-- start SUPPLIED RECORDS --

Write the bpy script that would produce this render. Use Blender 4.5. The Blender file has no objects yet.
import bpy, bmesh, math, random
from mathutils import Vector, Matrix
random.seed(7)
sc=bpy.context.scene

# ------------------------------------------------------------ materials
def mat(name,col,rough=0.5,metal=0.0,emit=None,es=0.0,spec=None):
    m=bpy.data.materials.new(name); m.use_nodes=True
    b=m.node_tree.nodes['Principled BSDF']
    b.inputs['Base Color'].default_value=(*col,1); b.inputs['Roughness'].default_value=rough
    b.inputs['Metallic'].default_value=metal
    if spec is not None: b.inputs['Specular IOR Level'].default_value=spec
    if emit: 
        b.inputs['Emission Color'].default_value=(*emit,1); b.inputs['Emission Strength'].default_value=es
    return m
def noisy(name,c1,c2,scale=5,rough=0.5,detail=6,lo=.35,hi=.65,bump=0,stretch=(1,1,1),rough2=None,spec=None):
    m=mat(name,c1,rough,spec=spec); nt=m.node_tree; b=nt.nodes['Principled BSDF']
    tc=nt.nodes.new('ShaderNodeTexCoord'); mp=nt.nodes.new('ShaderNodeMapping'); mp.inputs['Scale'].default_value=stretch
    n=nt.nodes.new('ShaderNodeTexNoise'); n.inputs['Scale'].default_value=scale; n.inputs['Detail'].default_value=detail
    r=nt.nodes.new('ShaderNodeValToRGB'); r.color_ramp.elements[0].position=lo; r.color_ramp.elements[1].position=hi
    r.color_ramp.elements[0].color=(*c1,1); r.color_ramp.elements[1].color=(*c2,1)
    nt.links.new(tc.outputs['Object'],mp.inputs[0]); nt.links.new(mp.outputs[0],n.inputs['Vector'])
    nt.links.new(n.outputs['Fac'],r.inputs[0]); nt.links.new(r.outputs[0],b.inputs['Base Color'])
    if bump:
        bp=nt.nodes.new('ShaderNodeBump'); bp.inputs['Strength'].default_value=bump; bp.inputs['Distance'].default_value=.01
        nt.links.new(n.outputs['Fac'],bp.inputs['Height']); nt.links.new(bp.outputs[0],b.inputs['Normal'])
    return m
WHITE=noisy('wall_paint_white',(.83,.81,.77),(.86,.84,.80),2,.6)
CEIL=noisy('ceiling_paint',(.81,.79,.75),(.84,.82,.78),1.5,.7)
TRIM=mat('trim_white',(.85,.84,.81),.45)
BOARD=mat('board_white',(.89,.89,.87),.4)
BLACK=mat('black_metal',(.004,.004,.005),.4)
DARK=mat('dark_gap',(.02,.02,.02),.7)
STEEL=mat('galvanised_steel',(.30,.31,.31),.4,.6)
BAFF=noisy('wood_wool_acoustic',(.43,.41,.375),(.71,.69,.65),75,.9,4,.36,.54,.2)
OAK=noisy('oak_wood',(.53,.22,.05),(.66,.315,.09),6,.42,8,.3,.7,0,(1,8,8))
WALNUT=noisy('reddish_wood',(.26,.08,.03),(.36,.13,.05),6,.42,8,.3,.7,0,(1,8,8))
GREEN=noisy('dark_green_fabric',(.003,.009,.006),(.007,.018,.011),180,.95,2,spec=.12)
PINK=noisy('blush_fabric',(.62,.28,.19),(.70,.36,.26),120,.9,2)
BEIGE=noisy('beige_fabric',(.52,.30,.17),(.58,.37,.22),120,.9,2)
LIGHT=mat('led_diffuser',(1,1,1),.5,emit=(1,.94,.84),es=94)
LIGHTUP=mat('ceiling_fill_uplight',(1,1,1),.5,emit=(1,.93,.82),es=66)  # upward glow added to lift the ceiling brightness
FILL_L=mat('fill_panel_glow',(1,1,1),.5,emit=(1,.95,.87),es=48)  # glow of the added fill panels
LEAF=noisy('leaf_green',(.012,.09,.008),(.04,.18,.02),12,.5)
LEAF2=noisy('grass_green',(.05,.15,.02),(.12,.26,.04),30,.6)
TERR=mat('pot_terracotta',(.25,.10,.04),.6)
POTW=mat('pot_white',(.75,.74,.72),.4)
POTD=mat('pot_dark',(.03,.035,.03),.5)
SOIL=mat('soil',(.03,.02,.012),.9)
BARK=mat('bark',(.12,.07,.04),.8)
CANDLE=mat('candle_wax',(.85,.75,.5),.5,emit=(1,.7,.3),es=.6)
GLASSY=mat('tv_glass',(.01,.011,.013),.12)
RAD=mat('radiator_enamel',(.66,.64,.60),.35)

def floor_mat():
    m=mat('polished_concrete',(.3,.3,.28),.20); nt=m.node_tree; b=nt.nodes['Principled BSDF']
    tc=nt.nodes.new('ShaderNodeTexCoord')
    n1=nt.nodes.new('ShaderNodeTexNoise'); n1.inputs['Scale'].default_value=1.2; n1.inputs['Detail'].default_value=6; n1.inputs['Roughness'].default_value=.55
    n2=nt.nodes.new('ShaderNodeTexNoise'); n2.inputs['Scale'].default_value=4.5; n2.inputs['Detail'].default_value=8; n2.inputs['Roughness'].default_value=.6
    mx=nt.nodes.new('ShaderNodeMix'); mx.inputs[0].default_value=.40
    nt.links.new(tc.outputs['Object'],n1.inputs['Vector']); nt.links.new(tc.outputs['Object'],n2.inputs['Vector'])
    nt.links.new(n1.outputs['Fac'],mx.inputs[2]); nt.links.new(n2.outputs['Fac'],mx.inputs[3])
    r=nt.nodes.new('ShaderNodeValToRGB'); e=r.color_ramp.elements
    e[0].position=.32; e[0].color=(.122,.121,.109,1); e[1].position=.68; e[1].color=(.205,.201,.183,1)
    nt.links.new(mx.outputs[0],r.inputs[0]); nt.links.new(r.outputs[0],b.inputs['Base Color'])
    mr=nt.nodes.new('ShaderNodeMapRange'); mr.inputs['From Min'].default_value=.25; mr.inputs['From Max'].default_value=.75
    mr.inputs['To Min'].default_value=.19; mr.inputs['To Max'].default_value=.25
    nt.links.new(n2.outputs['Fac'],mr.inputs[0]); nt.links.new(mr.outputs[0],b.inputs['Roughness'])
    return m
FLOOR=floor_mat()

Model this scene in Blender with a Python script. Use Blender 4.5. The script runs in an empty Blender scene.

-- end SUPPLIED RECORDS --

SHORT EXERCISE: Exactly as they appear, retype the lines from the start of the records through the line containing "sc=bpy.context.scene".

EXERCISE RESULT:
Write the bpy script that would produce this render. Use Blender 4.5. The Blender file has no objects yet.
import bpy, bmesh, math, random
from mathutils import Vector, Matrix
random.seed(7)
sc=bpy.context.scene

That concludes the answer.